## Start Material

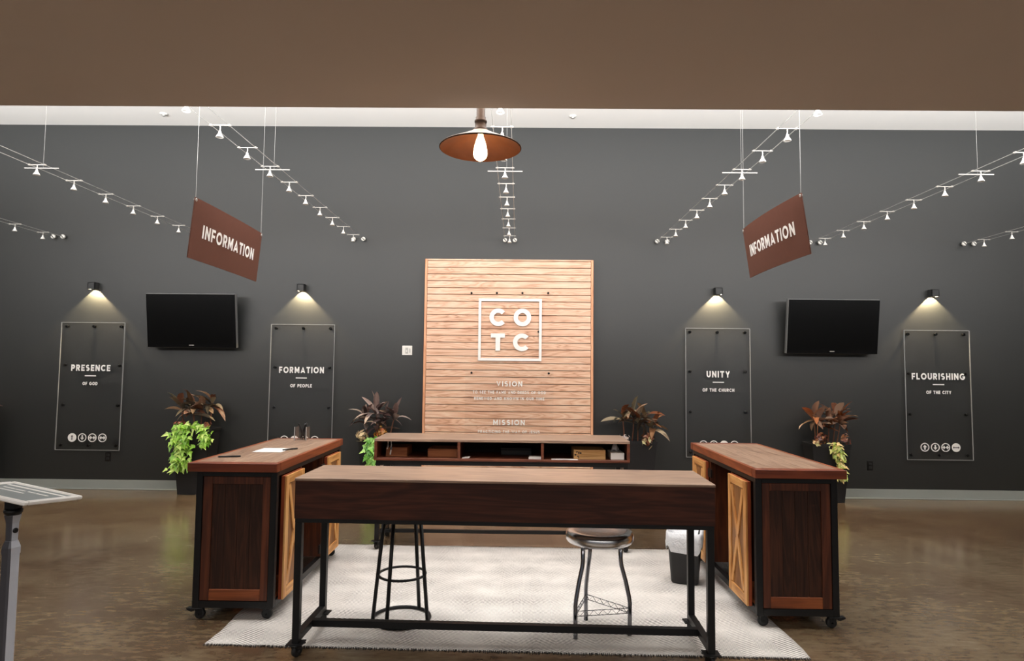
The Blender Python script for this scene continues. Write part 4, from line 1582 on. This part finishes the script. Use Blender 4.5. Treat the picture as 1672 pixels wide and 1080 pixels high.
def ex1(t, zt):
    vine([([(-0.16, -0.12, zt+0.03), (0.0, -0.13, zt+0.06), (0.17, -0.12, zt+0.03)], 0.030, 70),
          ([(-0.09, -0.15, zt+0.02), (-0.10, -0.17, zt-0.12), (-0.08, -0.16, zt-0.24)], 0.052, 120),
          ([(-0.10, -0.16, zt-0.28), (-0.08, -0.16, zt-0.38), (-0.12, -0.15, zt-0.44)], 0.055, 90),
          ([(0.16, -0.14, zt+0.0), (0.19, -0.16, zt-0.10), (0.15, -0.16, zt-0.20)], 0.030, 60)], 0, 0.055, 'lime', t, 21)
    cluster(t, (-0.15, -0.10, zt+0.05), 0.07, 26, 0.04, 'coleus', 5)
    cluster(t, (0.17, -0.10, zt+0.04), 0.05, 16, 0.04, 'coleus', 6)


def ex2(t, zt):
    vine([([(-0.04, -0.14, zt+0.0), (-0.06, -0.17, zt-0.16), (-0.03, -0.17, zt-0.36), (-0.05, -0.16, zt-0.46)], 0.036, 150)], 0, 0.055, 'lime2', t, 22)
    cluster(t, (0.05, -0.13, zt+0.05), 0.09, 60, 0.035, 'croton', 8)
    cluster(t, (-0.17, -0.14, zt+0.01), 0.08, 34, 0.055, 'cream', 9)


def ex3(t, zt):
    cluster(t, (0.13, -0.12, zt+0.03), 0.075, 30, 0.055, 'leaf_orange', 12)
    cluster(t, (0.10, -0.14, zt-0.01), 0.07, 14, 0.055, 'cream', 13)
    cluster(t, (-0.16, -0.12, zt+0.03), 0.06, 14, 0.05, 'leaf_dark', 14)


def ex4(t, zt):
    vine([([(0.02, -0.13, zt+0.03), (0.06, -0.16, zt-0.10), (0.07, -0.16, zt-0.26), (0.09, -0.15, zt-0.38)], 0.030, 130)], 0, 0.05, 'lime3', t, 24)
    cluster(t, (-0.12, -0.10, zt+0.06), 0.09, 40, 0.045, 'coleus', 15)
    cluster(t, (0.17, -0.10, zt+0.05), 0.075, 34, 0.04, 'coleus', 16)
    cluster(t, (-0.18, -0.13, zt+0.01), 0.035, 8, 0.05, 'cream', 17)


planter(-3.86, 0.775, 'tall black planter with bronze leaves and lime vine behind left counter',
        [(-0.12, 0.25, -0.04), (-0.05, 0.22, 0.0), (0.04, 0.26, 0.02), (0.13, 0.30, 0.03), (0.0, 0.20, -0.03)], ['leaf_brown', 'leaf_grey'], 31, ex1)
planter(-1.665, 0.70, 'planter of dark burgundy leaves and yellow croton left of the console',
        [(-0.12, 0.20, -0.05), (-0.03, 0.30, 0.0), (0.05, 0.22, 0.03), (0.13, 0.24, 0.06), (0.0, 0.14, 0.0)], ['leaf_dark'], 42, ex2)
planter(1.405, 0.69, 'planter of grey brown leaves and rust blossoms right of the console',
        [(-0.14, 0.27, -0.02), (-0.05, 0.30, 0.02), (0.02, 0.24, 0.0), (0.08, 0.26, 0.03), (0.14, 0.18, 0.05)], ['leaf_grey', 'leaf_grey', 'leaf_orange'], 53, ex3)
planter(3.66, 0.68, 'tall black planter with rust leaves and pale vine behind right counter',
        [(-0.12, 0.30, -0.03), (-0.09, 0.26, 0.0), (0.03, 0.24, 0.0), (0.08, 0.30, 0.03), (0.11, 0.26, 0.05)], ['leaf_orange', 'leaf_brown', 'leaf_brown'], 64, ex4)
planter(-6.62, 0.70, 'dark leaved planter cut off by the left edge of the photo',
        [(-0.12, 0.24, -0.03), (0.0, 0.30, 0.0), (0.08, 0.22, 0.03), (0.13, 0.26, 0.05)], ['leaf_dark', 'leaf_brown'], 75, None)

# ------------------------------------------------------------------ sign stand at the left


def ray(u, v):
    return _R2*((u-836)/F_PX) - _U2*((v-540)/F_PX) + _F


C0 = Vector((0, 0, 1.5))
A = C0+ray(23, 789)*2.36
B = C0+ray(135, 813)*2.30
Cn = C0+ray(40, 824)*2.075
D = A+Cn-B
ctr = (A+Cn)/2
ex = (B-A)
Lx = ex.length
ex.normalize()
ey = (A-D)
Ly = ey.length
ey = (ey-ex*ey.dot(ex)).normalized()
ez = ex.cross(ey)
pole_y = ctr.y
pole_x = (C0+ray(18, 900)*(pole_y/ray(18, 900).y)).x
t = thing('sign_stand', 'grey pole stand holding a white framed tilted sign at left', 'sign stand', (pole_x, pole_y, 0))
base = Vector((pole_x, pole_y, 0))
rot = Matrix((ex, ey, ez)).transposed().to_euler()
cl_ = ctr-base
fr = MB()
bw = 0.018
fr.box(-Lx/2, Lx/2, -Ly/2, -Ly/2+bw, -0.007, 0.007, 0.004)
fr.box(-Lx/2, Lx/2, Ly/2-bw, Ly/2, -0.007, 0.007, 0.004)
fr.box(-Lx/2, -Lx/2+bw, -Ly/2+bw, Ly/2-bw, -0.007, 0.007, 0.003)
fr.box(Lx/2-bw, Lx/2, -Ly/2+bw, Ly/2-bw, -0.007, 0.007, 0.003)
put(fr, 'sign_frame', M['frame_white'], t, cl_, rot)
sheet = put(MB().box(-Lx/2+bw*0.8, Lx/2-bw*0.8, -Ly/2+bw*0.8, Ly/2-bw*0.8, -0.004, 0.002), 'sign_sheet', M['insert_grey'], t, cl_, rot)
pr = MB().box(-Lx/2+0.025, Lx/2-0.03, Ly/2-0.052, Ly/2-0.040, 0.002, 0.003)
for (xa, xb, yy) in ((-0.10, -0.055, 0.030), (-0.05, -0.005, 0.029), (0.005, 0.035, 0.030), (0.042, 0.09, 0.029), (-0.08, 0.02, -0.002)):
    pr.box(xa, xb, yy-0.004, yy+0.004, 0.002, 0.003)
put(pr, 'print', M['frame_white'], sheet)
zt = cl_.z-0.012
m = MB().box(-0.022, 0.022, -0.020, 0.020, zt-0.045, zt-0.002, 0.006)
m.lathe([(0, zt-0.062), (0.022, zt-0.062), (0.028, zt-0.052), (0.028, zt-0.045), (0, zt-0.045)], 20)
put(m, 'swivel_joint', M['black_metal'], t)
AZ = math.radians(-30)


def two_tone(name, secs, label=None):
    m = loft(secs, True, True)
    for f in m.bm.faces:
        f.normal_update()
    bmesh.ops.recalc_face_normals(m.bm, faces=m.bm.faces[:])
    for f in m.bm.faces:
        f.smooth = False
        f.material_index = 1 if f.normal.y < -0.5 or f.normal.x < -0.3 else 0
    return link(name, m.mesh(name, [M['stand_grey'], M['stand_dark']]), t, None, (0, 0, math.radians(-16)))


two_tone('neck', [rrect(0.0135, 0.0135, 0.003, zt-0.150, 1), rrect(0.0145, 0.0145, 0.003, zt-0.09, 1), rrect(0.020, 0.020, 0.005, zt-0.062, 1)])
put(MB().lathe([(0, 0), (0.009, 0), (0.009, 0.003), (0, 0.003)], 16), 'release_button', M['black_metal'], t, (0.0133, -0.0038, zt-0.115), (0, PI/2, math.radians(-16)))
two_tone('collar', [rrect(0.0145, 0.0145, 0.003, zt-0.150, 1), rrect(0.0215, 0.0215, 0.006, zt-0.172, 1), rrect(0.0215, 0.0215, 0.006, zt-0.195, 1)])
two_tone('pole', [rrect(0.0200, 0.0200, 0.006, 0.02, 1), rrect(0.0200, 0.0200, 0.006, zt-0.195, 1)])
put(MB().lathe([(0, 0), (0.17, 0), (0.17, 0.008), (0.15, 0.014), (0.05, 0.022), (0, 0.022)], 40), 'base_disc', M['stand_dark'], t)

## End Material

> _Problem_:
Begin at the first line of the data above and repeat each line exactly, stopping after the line containing "cluster(t, (-0.18, -0.13, zt+0.01), 0.035, 8, 0.05, 'cream', 17)". Omit the pictures.

> _The output_:
The Blender Python script for this scene continues. Write part 4, from line 1582 on. This part finishes the script. Use Blender 4.5. Treat the picture as 1672 pixels wide and 1080 pixels high.
def ex1(t, zt):
    vine([([(-0.16, -0.12, zt+0.03), (0.0, -0.13, zt+0.06), (0.17, -0.12, zt+0.03)], 0.030, 70),
          ([(-0.09, -0.15, zt+0.02), (-0.10, -0.17, zt-0.12), (-0.08, -0.16, zt-0.24)], 0.052, 120),
          ([(-0.10, -0.16, zt-0.28), (-0.08, -0.16, zt-0.38), (-0.12, -0.15, zt-0.44)], 0.055, 90),
          ([(0.16, -0.14, zt+0.0), (0.19, -0.16, zt-0.10), (0.15, -0.16, zt-0.20)], 0.030, 60)], 0, 0.055, 'lime', t, 21)
    cluster(t, (-0.15, -0.10, zt+0.05), 0.07, 26, 0.04, 'coleus', 5)
    cluster(t, (0.17, -0.10, zt+0.04), 0.05, 16, 0.04, 'coleus', 6)


def ex2(t, zt):
    vine([([(-0.04, -0.14, zt+0.0), (-0.06, -0.17, zt-0.16), (-0.03, -0.17, zt-0.36), (-0.05, -0.16, zt-0.46)], 0.036, 150)], 0, 0.055, 'lime2', t, 22)
    cluster(t, (0.05, -0.13, zt+0.05), 0.09, 60, 0.035, 'croton', 8)
    cluster(t, (-0.17, -0.14, zt+0.01), 0.08, 34, 0.055, 'cream', 9)


def ex3(t, zt):
    cluster(t, (0.13, -0.12, zt+0.03), 0.075, 30, 0.055, 'leaf_orange', 12)
    cluster(t, (0.10, -0.14, zt-0.01), 0.07, 14, 0.055, 'cream', 13)
    cluster(t, (-0.16, -0.12, zt+0.03), 0.06, 14, 0.05, 'leaf_dark', 14)


def ex4(t, zt):
    vine([([(0.02, -0.13, zt+0.03), (0.06, -0.16, zt-0.10), (0.07, -0.16, zt-0.26), (0.09, -0.15, zt-0.38)], 0.030, 130)], 0, 0.05, 'lime3', t, 24)
    cluster(t, (-0.12, -0.10, zt+0.06), 0.09, 40, 0.045, 'coleus', 15)
    cluster(t, (0.17, -0.10, zt+0.05), 0.075, 34, 0.04, 'coleus', 16)
    cluster(t, (-0.18, -0.13, zt+0.01), 0.035, 8, 0.05, 'cream', 17)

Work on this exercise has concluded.